Когда он подошел ко мне, суровые, резкие черты лица вдруг смягчила сияющая улыбка. Он узнал меня! А ведь прошел почти год с тех пор, как под Нарвой в составе делегации от всей дивизии я поздравлял его с днем рождения. И хотя с тех пор Штайнер встречался с огромным множеством солдат, он запомнил меня. Он даже помнил мое имя. Он спросил меня о том, что меня волновало больше всего, словно был моим близким другом, поинтересовался, давно ли я получал вести из дома. Штайнер также спросил, как я чувствовал себя во время последних боев и как ко мне относятся товарищи по Ваффен СС. Я даже растерялся, в голове крутилась какая-то каша, я лишь слышал его участливый голос и видел ясные глаза, заглянувшие прямо мне в душу. Стоящие рядом товарищи превратились в неясные далекие фигуры. И где-то вдали я слышал свой собственный голос, который отвечал на вопросы генерала с четкостью, удивившей меня самого. Прощаясь, он похлопал меня по плечу и с жаром произнес:
— Да, камрад, до сих пор мы держались, несмотря на все трудности. И теперь, больше чем когда-либо, мы должны стиснуть зубы и стоять твердо. Один за всех, все за одного!
Он шел вдоль строя, крепко пожимая руку каждому из нас. Все эти люди, добровольно согласившееся сражаться насмерть, которые к этому времени успели забыть значение слова «привязанность», поддались влиянию его ауры. Перенесенные страдания заставили зачерстветь их души, черный юмор помогал им переносить опасности, но сейчас они преданно и с любовью смотрели на своего командира.
Феликс Штайнер был великим солдатом, одаренным военачальником, лидером и товарищем. Мы никогда не забудем тебя! Ты был блестящим носителем несгибаемого боевого духа, который передавался нам, и сразу в душе начинали играть фанфары, звучал марш Ваффен СС, который сложно, может быть, даже невозможно перевести:
Он отражал дух этих высоких вспыльчивых парней и мужчин, которые тем не менее подчинялись железной дисциплине и совершенно не страшились смерти. Он отражал их веру в бесклассовое национал-социалистическое общество, где каждый имеет свой шанс.
Это был последний случай во время войны, когда я видел Феликса Штайнера. Позднее, как я слышал, он посетил все остальные роты, батальоны, полки и дивизии корпуса. Он вселял уверенность буквально во всех, его отвага передавалась пошатнувшимся и усомнившимся, заставляла их драться с новой силой.

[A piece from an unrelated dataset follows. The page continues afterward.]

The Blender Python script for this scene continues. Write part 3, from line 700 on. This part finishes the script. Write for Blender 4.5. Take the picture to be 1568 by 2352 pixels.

Отдых в Шведте был исключительно спокойным и мирным. Жестокие сражения переместились немного на юг, и теперь бои шли возле Кюстрина. Введя в бой огромные силы, большевики упорно старались зацепиться за наш берег Одера. Их мощные атаки продолжались почти непрерывно, но были безрезультатными. Бесчисленное множество снарядов всех калибров обрушилось на каждый квадратный метр наших позиций. Они превратили западный берег Одера в лунный ландшафт. Но каждый раз, когда после мощного артиллерийского налета русские лодки и десантные суда отходили от восточного берега, их встречал огонь немецких орудий и пулеметов. Русские десантники гибли, а их суда шли на дно. Эта бойня продолжалась и днем, и ночью. А река равнодушно несла вниз по течению многочисленные трупы и струи крови.
Если бы большевики сумели захватить хотя бы самый маленький клочок земли на западном берегу Одера, мы оказались бы в страшной опасности, поэтому защитники сражались с предельной решимостью. Это была битва, где все решали резервы. Маршал Жуков имел все, что только желал. Дивизии и армии с других участков фронта отправлялись к Кюстрину. И снова против огромных масс войск мы в качестве резервов имели лишь мобильные группы. Наши войска отчаянно требовались в других местах, где шли не менее тяжелые бои.